The appellate court found that the final judgment for purposes of the appeal was the order entered on December 22, 2011. With that premise in mind, the court concluded that it did not have jurisdiction to review the order because the appeal was filed too late.

Under Illinois Supreme Court Rule 303, a timely motion directed against the judgment extends the time to appeal. To be timely, such a motion must be filed within 30 days after the entry of judgment. The last day to file a motion to reconsider the order of December 22, 2011 (adjusted for the thirtieth day falling on a weekend) was January 23, 2012. A postjudgment motion is deemed filed when mailed to the court clerk. However, there was no proof of service in the record to show when (or whether) the motion was mailed to the clerk. Although the record contained a proof of service, the appellate court observed that case law does not allow the court to merely assume that a party filed a document at the same time it was served on opposing counsel. Therefore, the mailbox rule – under which the date of mailing would be treated as the date of filing – did not apply.

On appeal, the plaintiff asserted that she filed the motion by fax on January 23, 2011. The appellate court was unconvinced for several reasons. First, there is no rule that would allow fax filing with the clerk. Second, even if Illinois Supreme Court Rule 12 (dealing with service by fax) could be extended to include filing by fax, service is deemed effective on the day after the transmission so that faxing the document on January 23 would have still resulting in filing it one day late. Third, the fax transmission sheet was not part of the record so the appellate court could not properly consider it. For all of those reasons, the court had to consider the file stamp of January 26 to reflect the date of filing.

The final issue the court considered was whether the defendant’s failure to raise the untimeliness of the motion in the court below revested jurisdiction in the trial court so as to extend the time to appeal. The appellate court found that the revestment doctrine did not apply to extend the time to appeal.

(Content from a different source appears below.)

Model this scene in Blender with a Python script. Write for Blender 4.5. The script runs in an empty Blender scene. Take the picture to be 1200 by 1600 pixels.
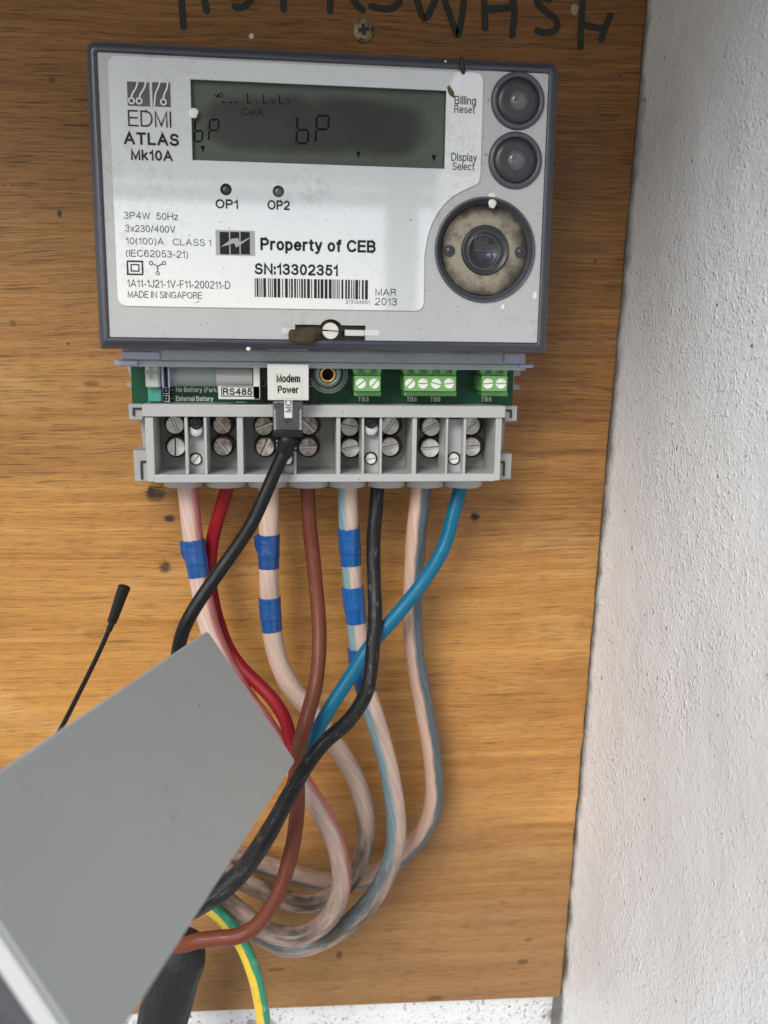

The revestment doctrine arises only when the parties ignore the judgment and proceed to retry the case thereby revesting jurisdiction in the circuit court. Although the defendant did not raise timeliness, it did not ignore the judgment, but instead opposed the plaintiff’s attempt to reopen the case.

For a final twist, the court addressed a line of decisions which hold that, in civil cases, “trial and appellate courts must treat a filing that is too late to be a postjudgment motion as a section 2-1401 petition.” If that rule were applied, the court would treat the plaintiff’s motion to reconsider as a §2-1401 petition and the plaintiff’s appeal would constitute a timely appeal from the denial of the petition. The court declined to do so for two reasons. First, the plaintiff did not request it and the court was not required to invoke the rule sua sponte. Second, the Illinois Supreme Court’s language in Keener v. City of Herrin calls into question the continued vitality of the rule, especially where the plaintiff’s late filing does not conform to any of the requirements for a §2-1401 petition.

The problems outlined in this decision would have been easily avoided if the plaintiff had filed the motion to reconsider earlier and/ or made sure to include a proof of filing in compliance with the rules. Because that was not done, the appellate court dismissed the appeal for lack of jurisdiction.

Shatku v. Wal-Mart Stores, Inc., 2013 IL App (2d) 120412.